The police are in the news for the wrong reasons

September 23, 2012 | By | Filed Under Features / Columnists, My Column 

There is a lot happening these days. People are desperate to get things done in a hurry to the extent that they race around the small streets, often taking longer to get where they should because they end up in accidents.
It has been a long time since I have heard about or seen so many road accidents or so many road deaths. There was a time when I came to the belief that we had become responsible and would take extra care as we travel the streets. But this is not the case. It is as if people have suddenly lost interest in observing the rules.
What is worrying is the aftermath.  People always complain that those who hurt their relatives always seem to escape justice. I got a call the other day from a woman whose daughter was struck down on the roads. As is the case with everyone complaining in the wake of the accident, the problem was apparent police inaction.
Everyone wanted the perpetrator to be charged and when this was slow in coming the relatives of the victim would become frustrated. And I can understand this. People are aware that the police have been known to do shoddy work because they know that the outcome of any legal action would depend on their investigation.
It is no secret that there are police ranks who make more on the streets than their employers pay them. And this is the root of the problem. Not only is police work hindered by the person who has more money and can really pay for justice to be subverted, but the society becomes enmeshed in a web of corruption.
The police are not the only people who reach out for money on the side, but they are high profile people and their actions are clearly visible.  There was the case of the shooting death in Agricola. The police claimed that they were responding to a report that a group of young men were planning a robbery. That is all well and good. What was not good was the execution of one of the young men.
All the evidence pointed to the fact that a policeman stood over the injured youth and with an expletive, delivered the coup de grace. The hierarchy of the police force promised a thorough investigation and people actually believed the words of the people at the top. But in recent times, there seems to be a backtracking on that promise.
Two weeks after the execution there are no charges. In any other country the investigation would have been completed because the case would have been clear cut. In Guyana the investigation is still ongoing and that boggles the mind. To pacify the inquirers, the police told the nation that the file was with the Director of Public Prosecutions.  This was not the case and still is not.
Three men died in Linden and again there has been no action against the police. The police promised an investigation. It has been more than two months. Instead the nation is waiting on recommendations by a team compiled by the Office of the President.
I was on a radio link with Jamaica and the moderator was quick to point out that there is an independent team to investigate police shootings. Guyana has not gone that road because the authorities believe that they have a right to protect their organizations. It is this rush to protect that leads people to have a distrust for the police.

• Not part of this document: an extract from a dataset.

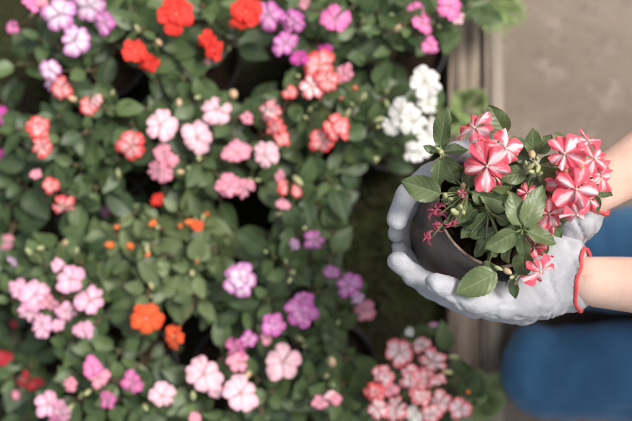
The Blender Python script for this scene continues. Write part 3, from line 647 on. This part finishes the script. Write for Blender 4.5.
FL = [(475, 128, .590, 35, -.8, .6, 'f'), (487, 166, .602, 47, -.15, -.25, 'f'), (505, 149, .592, 36, .35, .25, 'f'), (565, 154, .596, 38, -.5, .3, 'e'), (588, 141, .588, 33, .3, .9, 'e'),
 (594, 159, .596, 32, .3, .1, 'e'), (576, 189, .604, 44, -.15, -.15, 'e'), (601, 176, .584, 28, .5, -.1, 'e'), (577, 214, .588, 32, .3, -1.2, 'e'), (549, 214, .572, 36, .1, -.2, 'b'), (534, 247, .566, 26, -.2, -.2, 'b'),
 (540, 271, .572, 34, .9, -1.1, 'h'), (527, 193, .566, 20, .0, .2, 'c'), (482, 150, .582, 22, -.6, .2, 'f'), (548, 201, .560, 20, .3, .1, 'c'), (600, 164, .574, 24, .8, .3, 'e'), (562, 183, .582, 30, -.5, -.3, 'e'), (590, 200, .574, 28, .4, -.4, 'e'), (575, 168, .580, 28, 0, .2, 'e'), (496, 178, .570, 28, .3, -.4, 'f'), (552, 222, .560, 26, .3, -.5, 'b')]
for (x, y, z, d, nx, ny, nd) in FL:
    p = W(x, y, z); add_flower(hp, 'star', p, d / 2 * (CZ - z) / FPX * 1.10, nx, ny)
    N = NP[nd]; put_tube(hs_, bez(N, N.lerp(p, .6) + Vector((0, 0, -.008)), p - Vector((nx, ny, 1)).normalized() * .001, 8), [.0009] * 9, 6)
for (x, y, z, d) in [(437, 216, .552, 14), (442, 226, .550, 13), (451, 221, .552, 11), (432, 237, .548, 12), (438, 208, .552, 11)]:
    add_flower(hp, 'wilt', W(x, y, z), d / 2 * .00125, rnd.uniform(-.5, .3), rnd.uniform(-.5, .5), name='wilted_flower', eye=False)
    put_tube(hs_, bez(NP['d'], NP['d'].lerp(W(x, y, z), .5) + Vector((0, 0, .004)), W(x, y, z), 6), [.0009] * 7, 5)
add_flower(hp, 'star', W(462, 193, .572), .0048, 0, 0, name='bud', eye=False)
for (x, y, z, k, rr) in [(445, 196, .570, 'g', .0030), (450, 199, .568, 'g', .0022), (460, 207, .568, 'g', .0034), (455, 212, .566, 'g', .0040), (463, 212, .565, 'g', .0026), (441, 152, .572, 'g', .0030), (438, 149, .568, 'g', .0022),
    (532, 154, .588, 'p', .0032), (530, 167, .588, 'g', .0027), (535, 163, .590, 'g', .0025), (538, 168, .586, 'g', .0028), (533, 172, .586, 'g', .0026), (528, 172, .584, 'g', .0024), (539, 174, .582, 'g', .0026), (526, 164, .582, 'g', .0022), (537, 158, .586, 'g', .002),
    (566, 170, .594, 'g', .0030), (583, 160, .598, 'g', .0028), (580, 166, .598, 'p', .0026), (507, 271, .562, 'p', .0030), (512, 277, .560, 'g', .0026), (516, 283, .557, 'p', .0022), (562, 166, .590, 'g', .0024), (498, 268, .56, 'g', .0022), (463, 186, .566, 'p', .0025)]:
    add_bud(hp, k, W(x, y, z), rr, .5)
    p = W(x, y, z); N = min(NP.values(), key=lambda t: (t - p).length); put_tube(hs_, bez(N, N.lerp(p, .5), p, 4), [.0008] * 5, 5)
hl.build('foliage', LEAFH, hp, origin=CB); hs_.build('stem', STEM, hp, origin=CB)

# ------------------------------------------------------------------ the kneeling person: body, clothes, gloves
def round_cone(mb, p1, r1, p2, r2, flat=False, seg=20):
    p1, p2 = Vector(p1), Vector(p2); d = (p2 - p1); Ln = d.length; d = d / Ln; a = d.orthogonal().normalized(); b = d.cross(a)
    prof = []
    K = 6
    if flat: prof = [(0.0001, 0, 0), (r1, 0, 0), (r2, Ln, 0), (0.0001, Ln, 0)]
    else:
        prof = [(max(r1 * math.sin(math.pi / 2 * i / K), 1e-5), -r1 * math.cos(math.pi / 2 * i / K), 0) for i in range(K + 1)] + \
               [(max(r2 * math.cos(math.pi / 2 * i / K), 1e-5), Ln + r2 * math.sin(math.pi / 2 * i / K), 0) for i in range(K + 1)]
    V = []; F = []
    for (rr, z, _) in prof:
        for i in range(seg):
            q_ = 6.28318 * i / seg; V.append(tuple(p1 + d * z + (a * math.cos(q_) + b * math.sin(q_)) * rr))
    for j in range(len(prof) - 1):
        for i in range(seg): F.append((j * seg + i, j * seg + (i + 1) % seg, (j + 1) * seg + (i + 1) % seg, (j + 1) * seg + i))
    F.append(tuple(reversed(range(seg)))); F.append(tuple(range((len(prof) - 1) * seg, len(prof) * seg)))
    mb.add(V, F)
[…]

When the very police killed University of Guyana student Yohance Douglas, public pressure led to the prosecution of the policemen who pulled the trigger. The nation was satisfied until the final outcome left a sour taste in people’s mouth. The policemen are back on the job.

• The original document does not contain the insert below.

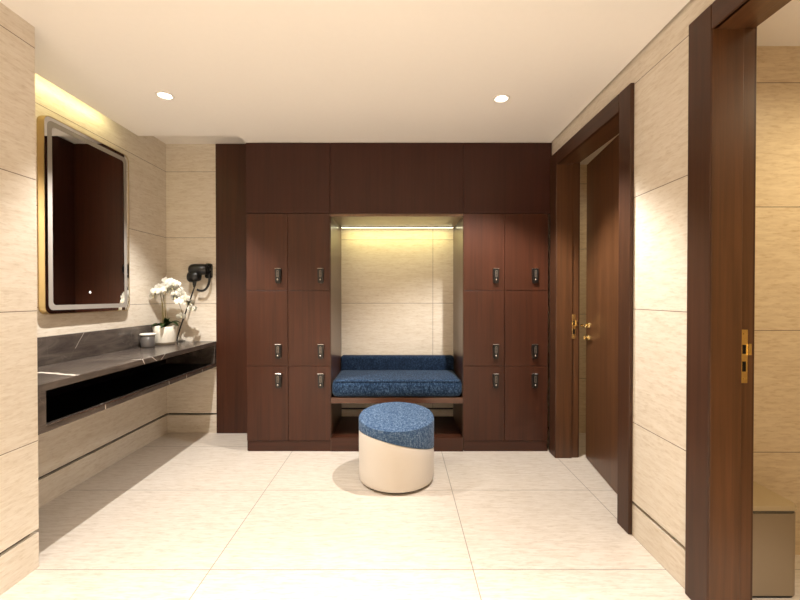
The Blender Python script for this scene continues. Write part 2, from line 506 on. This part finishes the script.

The shooting death of a police detective on the Corentyne is a case in point. The headlines were nothing short of sensational. People described the policeman as fearless in his dealings with the drug dealers. He was fearless indeed. Information coming out would suggest he associated with some of them.
This was a 23-year-old policeman with a salary of no more than $50,000 (US$250) per month. Then someone sneaked a photograph of a house that this policeman was building on the Corentyne. I simply raised my eyebrows and let the questions simmer in my throat.
There are policemen who do take their work seriously. I have reported on policemen who prosecuted those who offered bribes, but these are in the minority. Why is this a case in point? Too many people are complaining that they are being denied justice.
In my book, policemen should not be seen as the people who cause the denial of justice. Recently, two former police commissioners died. The public reaction was less than flattering. In Guyana we are a people who tend to be forgiving of the dead. When we step out of that mould something is wrong, very wrong. And the police need to take note.